Her ne kadar dışarıya, “terör dursun, kan akmasın, bir daha teröre kurban vermeyelim…” gibi hamasi laflar etder görünseler de, içlerinde gizledikleri ve gizli ajandaları içinde; terörün ocağına odun taşımak, teröristlere göz kırpmak, istemem sağ cebime koymak vardır. Bunları hayali olarak söylemiyorum. Olmadık bir şey de üretmiyorum. Söylenenlere bakarsak, konuşulanları dinler ve cümleleri analize tabi tutarsak açık ve net olarak böyle sonuç çıkıyor karşımıza! İşte örnek;
MHP Genel Başkan Yardımcısı Emin Haluk Ayhan: “İktidar, İmralı canisi ile ülke geleceğini yönlendirmek amacıyla çözüm süreci adı altında ortak proje başlattı. AKP, PKK’nın önünde diz çökmüş vaziyettedir. AKP, Türk milletini yok farz etme telaşına düşmüştür. TSK, PKK’nın muadili gibi gösterilmeye çalışılmaktadır. AKP, PKK ve Öcalan’a ne söz vermiştir? Gönderdiği devlet memurlarıyla ne konuşuluyor? Başbakan geleceğini PKK’ya bağlamış durumda.”
MHP Grup Başkanvekili Oktay Vural: “İmralı anayasa yapma irademizi kendinde bulma cüretini göstermiştir, mimarı Recep Tayyip Erdoğan’dır. Daha ne tutanaklar, ıslak imzalılar var Barzani ve KCK’nın kuruluşu ile ilgili.

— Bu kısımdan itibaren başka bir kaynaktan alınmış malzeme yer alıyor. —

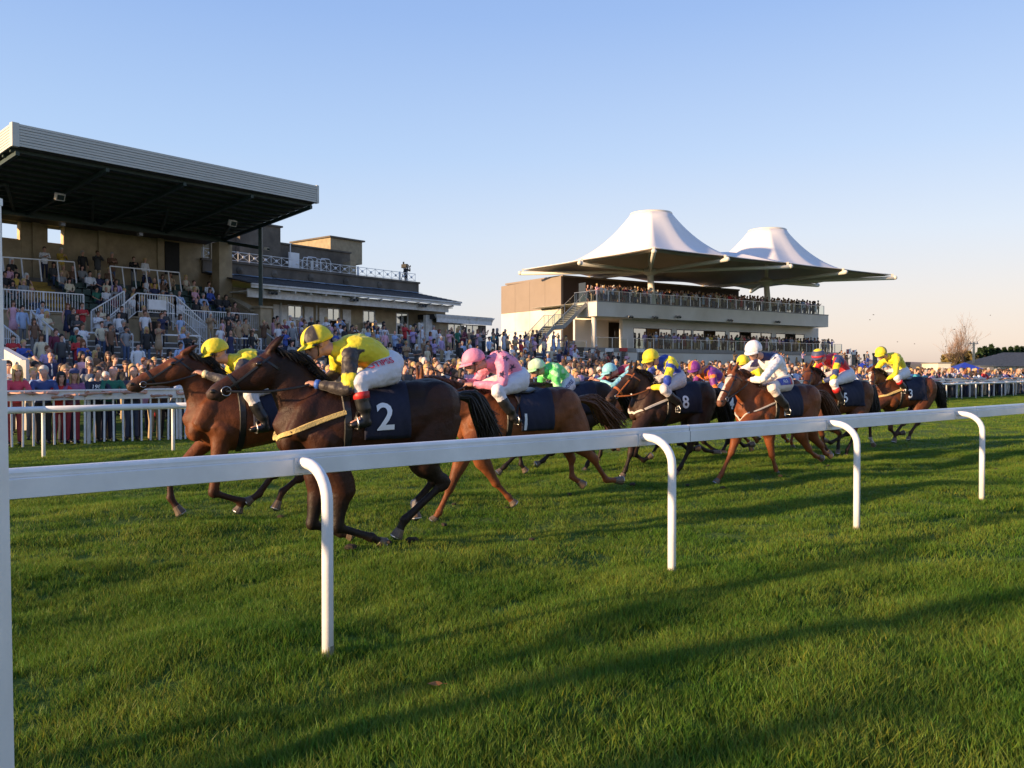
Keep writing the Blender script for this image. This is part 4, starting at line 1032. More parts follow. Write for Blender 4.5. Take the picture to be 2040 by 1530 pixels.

Atatürk’ün kurduğu devlet, Öcalan’la yeni bir cumhuriyet kurma iddiasına kadar gitmiştir. Bu açıklamaları doğrudan Başbakan verdirmiştir. AKP’nin Öcalan ile rejim değişikliği müzakereleri yaptığını görüyoruz. ‘AKP’yi çıkaran güç biziz’ diyor. Kim kimle iş tutuyor? Demek ki paslaşıyorlar. Erdoğan Başkanlık müzakerelerini de Öcalan’la yapıyor. İmralı, AKP’nin eşbaşkanı sıfatına kadar yükselmiştir.”
MHP Genel Başkan Yardımcısı Emin Haluk Ayhan: “AKP, PKK’nın önünde diz çökmüş vaziyettedir. AKP, Türk milletini yok farz etme telaşına düşmüştür. TSK, PKK’nın muadili gibi gösterilmeye çalışılmaktadır.” Diyor. Bu sözü duyan, aklı eren ve haberleri iyi takip edenler, gülmekten kırılır!
İspatı gereken cümleler! Bu ifadeler yüzünden başları derde girebilir! Çünkü açıkça bir iftira seziyorum. Evet; herkes fikrini, düşüncesini söyleyebilir ama iftiraya, yalana, olmamış bir şeyi olmuş gibi göstermeye kalkmak, özgürlük değil, açıkça hakarettir! Böyle yapanlar da faturayı ağır öderler!